Sifra (Hebreeuws: שִׁפְרָה, Šīp̄ərā, mogelijk van het Egyptische Šp-ra, "mooi", "schoonheid") en Pua (Hebreeuws: פּוּעָה, Pūʿā, waarschijnlijk een Kanaänitische naam die "deerntje", "klein meisje" betekent[1]) zijn twee Hebreeuwse vroedvrouwen die genoemd worden in Exodus 1:15-22 van de Hebreeuwse Bijbel.
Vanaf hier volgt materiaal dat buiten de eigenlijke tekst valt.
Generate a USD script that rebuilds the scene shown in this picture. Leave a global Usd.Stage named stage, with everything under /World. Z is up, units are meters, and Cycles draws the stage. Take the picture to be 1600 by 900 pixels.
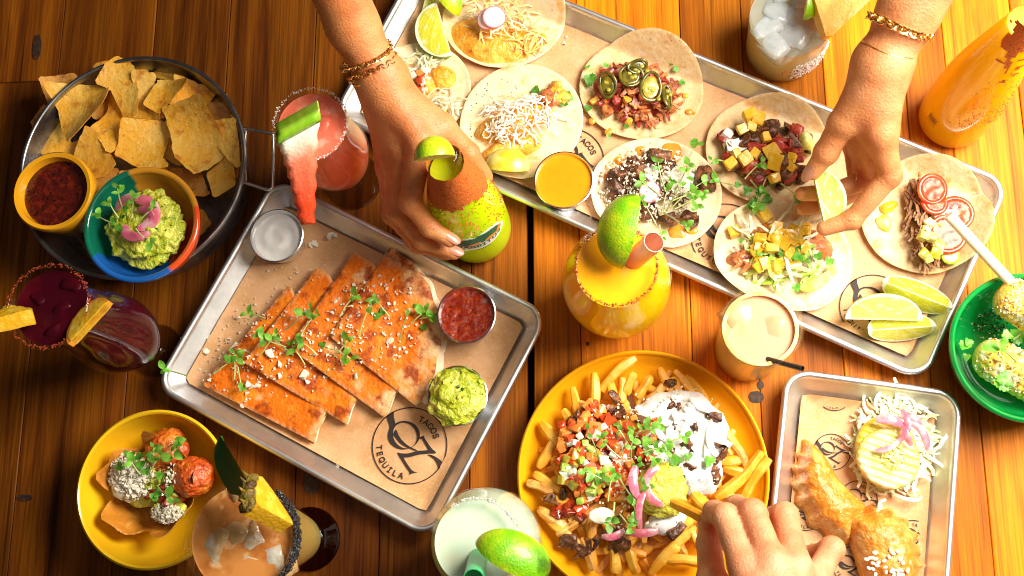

Farao en de vroedvrouwen, James Tissot c. 1900

Verhaal bewerken

In de tijd van Jozef als onderkoning van Egypte zijn Jakob en zijn zonen in Gosen, een Egyptische provincie, gaan wonen. Daar hebben zij een groot nageslacht gekregen. Een farao (die Jozef niet had gekend) zag de Hebreeën als een bedreiging en liet hen slavenarbeid verrichten. De farao schrok van hun opstandigheid en vermenigvuldiging (Exodus 1:12) en gebood twee Hebreeuwse vroedvrouwen Sifra en Pua de mannelijke pasgeborenen van zijn slaven te doden. Zij negeerden dit bevel, waarna de farao "heel zijn volk ... bevel [gaf] om alle Hebreeuwse jongens die geboren werden in de Nijl te gooien" (Exodus 1:15-23).

Noodleugen bewerken

In de christelijke ethiek is het verhaal van Sifra en Pua van belang als casus van de noodleugen.[bron?] De Bijbel keurt deze daad niet expliciet af; er wordt vermeld dat God de vroedvrouwen zegende (Exodus 1:20).